Information supplied
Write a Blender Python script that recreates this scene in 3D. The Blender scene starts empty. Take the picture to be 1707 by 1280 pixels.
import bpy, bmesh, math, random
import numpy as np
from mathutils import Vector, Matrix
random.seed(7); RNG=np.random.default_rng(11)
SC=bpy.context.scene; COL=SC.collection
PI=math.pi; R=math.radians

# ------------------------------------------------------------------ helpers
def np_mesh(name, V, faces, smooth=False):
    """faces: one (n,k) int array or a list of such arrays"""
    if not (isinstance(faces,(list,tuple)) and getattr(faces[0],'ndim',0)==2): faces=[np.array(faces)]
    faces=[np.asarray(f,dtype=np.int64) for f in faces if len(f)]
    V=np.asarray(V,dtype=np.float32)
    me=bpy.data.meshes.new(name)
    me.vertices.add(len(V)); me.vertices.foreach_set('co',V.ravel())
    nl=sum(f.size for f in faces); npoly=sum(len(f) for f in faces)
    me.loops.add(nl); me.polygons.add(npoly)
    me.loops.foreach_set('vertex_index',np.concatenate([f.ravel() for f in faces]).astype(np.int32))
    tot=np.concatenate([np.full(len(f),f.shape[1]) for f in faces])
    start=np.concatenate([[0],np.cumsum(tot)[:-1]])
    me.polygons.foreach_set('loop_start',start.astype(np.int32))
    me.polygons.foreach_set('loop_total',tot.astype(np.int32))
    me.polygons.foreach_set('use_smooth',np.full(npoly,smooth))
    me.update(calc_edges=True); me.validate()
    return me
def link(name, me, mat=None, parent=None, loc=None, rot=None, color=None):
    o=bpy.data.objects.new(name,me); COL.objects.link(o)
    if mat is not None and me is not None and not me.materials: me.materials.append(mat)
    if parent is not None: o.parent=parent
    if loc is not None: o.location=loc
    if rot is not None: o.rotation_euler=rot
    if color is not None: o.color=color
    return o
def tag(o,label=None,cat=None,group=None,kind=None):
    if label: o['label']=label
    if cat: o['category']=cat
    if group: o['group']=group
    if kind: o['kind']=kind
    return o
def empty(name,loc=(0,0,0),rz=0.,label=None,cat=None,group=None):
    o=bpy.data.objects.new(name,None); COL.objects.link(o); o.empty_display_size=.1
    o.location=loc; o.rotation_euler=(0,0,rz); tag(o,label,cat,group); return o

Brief
Each line above must be reproduced exactly as it stands.

Complete output
Write a Blender Python script that recreates this scene in 3D. The Blender scene starts empty. Take the picture to be 1707 by 1280 pixels.
import bpy, bmesh, math, random
import numpy as np
from mathutils import Vector, Matrix
random.seed(7); RNG=np.random.default_rng(11)
SC=bpy.context.scene; COL=SC.collection
PI=math.pi; R=math.radians

# ------------------------------------------------------------------ helpers
def np_mesh(name, V, faces, smooth=False):
    """faces: one (n,k) int array or a list of such arrays"""
    if not (isinstance(faces,(list,tuple)) and getattr(faces[0],'ndim',0)==2): faces=[np.array(faces)]
    faces=[np.asarray(f,dtype=np.int64) for f in faces if len(f)]
    V=np.asarray(V,dtype=np.float32)
    me=bpy.data.meshes.new(name)
    me.vertices.add(len(V)); me.vertices.foreach_set('co',V.ravel())
    nl=sum(f.size for f in faces); npoly=sum(len(f) for f in faces)
    me.loops.add(nl); me.polygons.add(npoly)
    me.loops.foreach_set('vertex_index',np.concatenate([f.ravel() for f in faces]).astype(np.int32))
    tot=np.concatenate([np.full(len(f),f.shape[1]) for f in faces])
    start=np.concatenate([[0],np.cumsum(tot)[:-1]])
    me.polygons.foreach_set('loop_start',start.astype(np.int32))
    me.polygons.foreach_set('loop_total',tot.astype(np.int32))
    me.polygons.foreach_set('use_smooth',np.full(npoly,smooth))
    me.update(calc_edges=True); me.validate()
    return me
def link(name, me, mat=None, parent=None, loc=None, rot=None, color=None):
    o=bpy.data.objects.new(name,me); COL.objects.link(o)
    if mat is not None and me is not None and not me.materials: me.materials.append(mat)
    if parent is not None: o.parent=parent
    if loc is not None: o.location=loc
    if rot is not None: o.rotation_euler=rot
    if color is not None: o.color=color
    return o
def tag(o,label=None,cat=None,group=None,kind=None):
    if label: o['label']=label
    if cat: o['category']=cat
    if group: o['group']=group
    if kind: o['kind']=kind
    return o
def empty(name,loc=(0,0,0),rz=0.,label=None,cat=None,group=None):
    o=bpy.data.objects.new(name,None); COL.objects.link(o); o.empty_display_size=.1
    o.location=loc; o.rotation_euler=(0,0,rz); tag(o,label,cat,group); return o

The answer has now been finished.